When Anglican archbishop Thabo Makgoba talked in his Easter sermon of the “grandstanding and political one-upmanship” of SA’s politicians, he also warned of a “a crisis of confidence” in democratic governance.
This caution has come at a key moment given recent rumbling of a reset of the government of national unity (GNU) amid ongoing budget high jinks. The point is that the credibility of the budget, one of SA’s internationally acknowledged strengths, was damaged when on February 19 its tabling was delayed by that SA tendency — the political solution. Finding the political solution is a short-term, issue-linked, often artless deal that undermines governance principle and damages SA’s body politic.
Politicians blame the GNU statement of intent for their woes, but this is a purposeful and mischievous deflection. Yes, the constitution’s 14-day limit to form a government is tough when no-one wins the election outright, as happened in May 2024 — Germany took six weeks to finalise its 144-page coalition deal, after all — but the need for coalitions does not come from nowhere. Nationwide conversations on coalitions unfolded for most of 2023, even leading to a draft framework, including recommendations for a public coalitions office.
Deputy president Paul Mashatile took part in those coalition conversations.

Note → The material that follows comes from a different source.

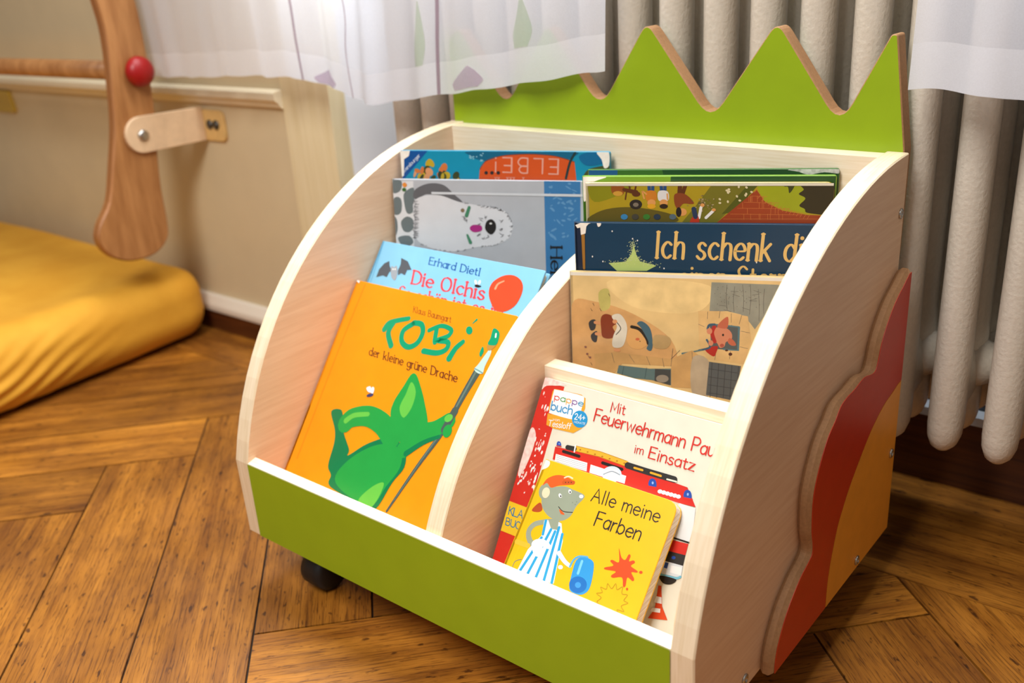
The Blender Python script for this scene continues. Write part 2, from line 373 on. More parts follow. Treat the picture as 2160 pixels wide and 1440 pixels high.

He told the August 2023 two-day national coalition dialogue that the government was aware coalition-building was “contentious” and how “those who govern also owe accountability to the people at all times, for without accountability the process of governance is compromised”.

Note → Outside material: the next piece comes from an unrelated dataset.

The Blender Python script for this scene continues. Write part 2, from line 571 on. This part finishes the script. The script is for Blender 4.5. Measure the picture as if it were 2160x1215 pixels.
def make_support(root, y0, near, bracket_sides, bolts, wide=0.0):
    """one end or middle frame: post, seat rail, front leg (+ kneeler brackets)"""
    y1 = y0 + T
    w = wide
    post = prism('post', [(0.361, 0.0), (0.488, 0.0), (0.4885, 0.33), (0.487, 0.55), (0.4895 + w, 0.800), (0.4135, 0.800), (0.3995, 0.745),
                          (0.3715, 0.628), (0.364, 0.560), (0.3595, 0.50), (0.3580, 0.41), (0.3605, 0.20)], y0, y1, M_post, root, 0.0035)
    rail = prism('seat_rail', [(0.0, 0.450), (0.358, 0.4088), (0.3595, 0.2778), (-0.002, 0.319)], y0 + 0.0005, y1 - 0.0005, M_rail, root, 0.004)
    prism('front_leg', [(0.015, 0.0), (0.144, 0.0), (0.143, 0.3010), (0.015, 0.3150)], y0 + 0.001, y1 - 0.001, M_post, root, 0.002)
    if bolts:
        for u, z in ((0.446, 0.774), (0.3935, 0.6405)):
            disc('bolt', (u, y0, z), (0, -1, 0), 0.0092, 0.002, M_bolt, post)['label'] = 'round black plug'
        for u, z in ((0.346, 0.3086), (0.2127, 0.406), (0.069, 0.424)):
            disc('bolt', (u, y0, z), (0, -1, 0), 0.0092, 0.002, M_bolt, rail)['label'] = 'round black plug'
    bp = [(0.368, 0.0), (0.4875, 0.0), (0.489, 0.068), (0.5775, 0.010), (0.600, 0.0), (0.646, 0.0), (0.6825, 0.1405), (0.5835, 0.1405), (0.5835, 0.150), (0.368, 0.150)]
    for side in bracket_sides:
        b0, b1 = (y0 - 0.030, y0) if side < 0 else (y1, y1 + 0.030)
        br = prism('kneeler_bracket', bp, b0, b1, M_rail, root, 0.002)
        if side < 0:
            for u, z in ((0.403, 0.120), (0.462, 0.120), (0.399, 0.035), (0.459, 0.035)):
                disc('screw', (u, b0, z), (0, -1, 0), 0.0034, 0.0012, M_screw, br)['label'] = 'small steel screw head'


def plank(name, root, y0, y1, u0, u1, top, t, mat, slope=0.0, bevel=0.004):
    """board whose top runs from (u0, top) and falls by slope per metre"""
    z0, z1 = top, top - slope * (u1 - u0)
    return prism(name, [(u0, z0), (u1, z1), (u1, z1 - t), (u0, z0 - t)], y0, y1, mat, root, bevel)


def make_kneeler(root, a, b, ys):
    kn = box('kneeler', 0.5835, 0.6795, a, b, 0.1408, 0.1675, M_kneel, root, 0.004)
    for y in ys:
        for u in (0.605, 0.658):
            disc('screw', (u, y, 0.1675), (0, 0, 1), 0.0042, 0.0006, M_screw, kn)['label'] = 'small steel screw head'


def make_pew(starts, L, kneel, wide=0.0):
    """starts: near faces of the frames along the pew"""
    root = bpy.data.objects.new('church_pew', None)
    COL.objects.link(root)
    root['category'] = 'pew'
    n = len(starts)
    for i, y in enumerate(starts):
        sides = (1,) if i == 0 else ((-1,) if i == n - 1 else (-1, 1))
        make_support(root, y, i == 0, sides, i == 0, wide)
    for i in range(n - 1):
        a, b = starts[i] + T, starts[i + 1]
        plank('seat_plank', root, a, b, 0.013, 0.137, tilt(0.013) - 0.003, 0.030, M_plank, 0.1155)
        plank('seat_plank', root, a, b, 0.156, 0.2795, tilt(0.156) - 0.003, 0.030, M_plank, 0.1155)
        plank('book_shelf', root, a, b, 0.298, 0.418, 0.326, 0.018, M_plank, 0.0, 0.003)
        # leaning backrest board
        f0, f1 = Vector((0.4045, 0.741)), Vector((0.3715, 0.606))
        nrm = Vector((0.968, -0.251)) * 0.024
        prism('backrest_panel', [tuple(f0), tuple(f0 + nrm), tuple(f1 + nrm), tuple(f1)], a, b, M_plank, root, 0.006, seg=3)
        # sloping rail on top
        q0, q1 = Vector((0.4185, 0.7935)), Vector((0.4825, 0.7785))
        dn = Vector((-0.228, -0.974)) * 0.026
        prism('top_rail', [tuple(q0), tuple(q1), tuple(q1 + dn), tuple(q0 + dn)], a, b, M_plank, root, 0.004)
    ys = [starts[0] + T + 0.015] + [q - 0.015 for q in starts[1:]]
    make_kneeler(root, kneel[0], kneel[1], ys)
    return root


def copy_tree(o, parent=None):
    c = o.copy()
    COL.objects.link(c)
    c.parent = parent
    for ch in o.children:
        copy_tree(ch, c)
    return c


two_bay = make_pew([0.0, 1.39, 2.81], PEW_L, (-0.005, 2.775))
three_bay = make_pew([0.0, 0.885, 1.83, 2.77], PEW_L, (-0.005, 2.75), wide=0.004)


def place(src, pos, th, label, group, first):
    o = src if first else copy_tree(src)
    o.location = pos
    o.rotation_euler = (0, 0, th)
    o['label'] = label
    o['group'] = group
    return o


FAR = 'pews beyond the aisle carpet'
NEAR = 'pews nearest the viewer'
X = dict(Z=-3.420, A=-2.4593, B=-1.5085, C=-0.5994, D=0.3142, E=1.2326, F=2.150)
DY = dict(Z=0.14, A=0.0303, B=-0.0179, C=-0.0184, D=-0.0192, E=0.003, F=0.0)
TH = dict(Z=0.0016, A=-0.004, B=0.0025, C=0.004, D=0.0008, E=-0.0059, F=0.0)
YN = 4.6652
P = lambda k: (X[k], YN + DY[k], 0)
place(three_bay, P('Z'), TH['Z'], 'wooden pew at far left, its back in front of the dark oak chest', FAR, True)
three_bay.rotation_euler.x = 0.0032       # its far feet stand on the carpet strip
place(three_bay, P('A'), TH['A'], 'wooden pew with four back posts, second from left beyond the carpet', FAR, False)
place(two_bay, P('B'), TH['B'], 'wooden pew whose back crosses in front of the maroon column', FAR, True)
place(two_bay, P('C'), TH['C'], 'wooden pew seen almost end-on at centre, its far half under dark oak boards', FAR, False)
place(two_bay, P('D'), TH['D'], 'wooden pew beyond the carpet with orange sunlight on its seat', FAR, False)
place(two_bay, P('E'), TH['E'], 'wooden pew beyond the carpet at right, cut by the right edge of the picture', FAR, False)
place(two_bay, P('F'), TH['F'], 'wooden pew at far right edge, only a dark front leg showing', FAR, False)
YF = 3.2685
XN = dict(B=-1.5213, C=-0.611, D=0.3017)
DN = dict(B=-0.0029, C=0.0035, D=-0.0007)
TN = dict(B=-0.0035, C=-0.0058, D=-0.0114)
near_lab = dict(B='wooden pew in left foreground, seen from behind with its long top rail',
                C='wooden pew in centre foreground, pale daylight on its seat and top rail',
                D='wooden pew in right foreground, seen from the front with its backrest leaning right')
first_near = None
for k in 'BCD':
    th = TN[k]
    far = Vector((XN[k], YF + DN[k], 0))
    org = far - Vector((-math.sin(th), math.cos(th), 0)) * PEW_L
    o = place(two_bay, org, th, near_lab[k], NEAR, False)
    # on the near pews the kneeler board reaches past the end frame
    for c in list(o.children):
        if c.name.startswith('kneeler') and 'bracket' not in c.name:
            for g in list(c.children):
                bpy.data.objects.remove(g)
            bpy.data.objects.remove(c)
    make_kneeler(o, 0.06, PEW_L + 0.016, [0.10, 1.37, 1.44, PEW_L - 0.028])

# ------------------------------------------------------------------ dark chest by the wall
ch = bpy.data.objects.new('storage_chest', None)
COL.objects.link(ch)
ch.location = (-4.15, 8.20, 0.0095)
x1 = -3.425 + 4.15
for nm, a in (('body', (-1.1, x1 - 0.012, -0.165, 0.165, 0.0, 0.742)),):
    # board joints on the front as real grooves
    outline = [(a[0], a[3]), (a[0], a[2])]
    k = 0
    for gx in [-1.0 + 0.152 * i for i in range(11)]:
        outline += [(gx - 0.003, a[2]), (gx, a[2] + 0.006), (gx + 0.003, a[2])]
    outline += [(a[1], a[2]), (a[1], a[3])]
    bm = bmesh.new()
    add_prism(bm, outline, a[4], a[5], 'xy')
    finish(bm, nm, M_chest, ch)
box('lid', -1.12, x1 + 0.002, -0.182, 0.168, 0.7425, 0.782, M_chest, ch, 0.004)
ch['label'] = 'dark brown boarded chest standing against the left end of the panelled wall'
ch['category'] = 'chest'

The nine-page GNU statement of intent signed in mid-June, shortly after the May elections that cost the ANC its 30-year majority, lays a solid basis. It includes principles such as social justice, constitutional democracy and the rule of law, priorities such as redressing joblessness and boosting economic growth, and co-operation rules, or modalities, like consultations between the president and party leaders and everyone having to agree for a new party to join.
The devil is in the modality detail. It’s easy for anyone to talk pretty about a better SA, but getting around the table and compromising for the national interest is the real test of coalition governance and political leadership. Instead, grandstanding and political one-upmanship prevails.
The deadlock breaking mechanism was established in an apparent PR exercise well after tensions emerged. The mechanism’s inaugural meeting postponed taking any decisions to the next meeting, where to anyone’s best knowledge no decisions were taken either. Established like a cabinet committee, everything this mechanism does is secret.
More importantly the GNU consultation council still has not got off the ground. Meant to be “responsible for consultations” within the GNU, according to the statement of intent, it must also monitor progress on priorities and align the government’s programmes, resourcing and implementation. Sounds like just the instrument to have prevented the budget debacle! Or other quarrels.
Instead, word has emerged of a push to lower the provision for sufficient consensus, which right now in effect requires the ANC and DA to agree. A suggested new lower threshold would mean the ANC could circumvent the DA if it has agreements from the smaller parties. That’s a little like what happened over parliament’s approval of the fiscal framework earlier in April, now challenged in court, which does not bode well for coalition governance.
Political leadership and strategic thinking are needed, not grandstanding and political one-upmanship or the short-term satisfaction of the political solution.
Loathe it or love it, the GNU engenders warm fuzzy feelings among the majority of South Africans, from ordinary folks to analysts and organised business. How things unfold from here will be a defining moment for SA.
• Merten is a veteran political journalist specialising in parliament and governance.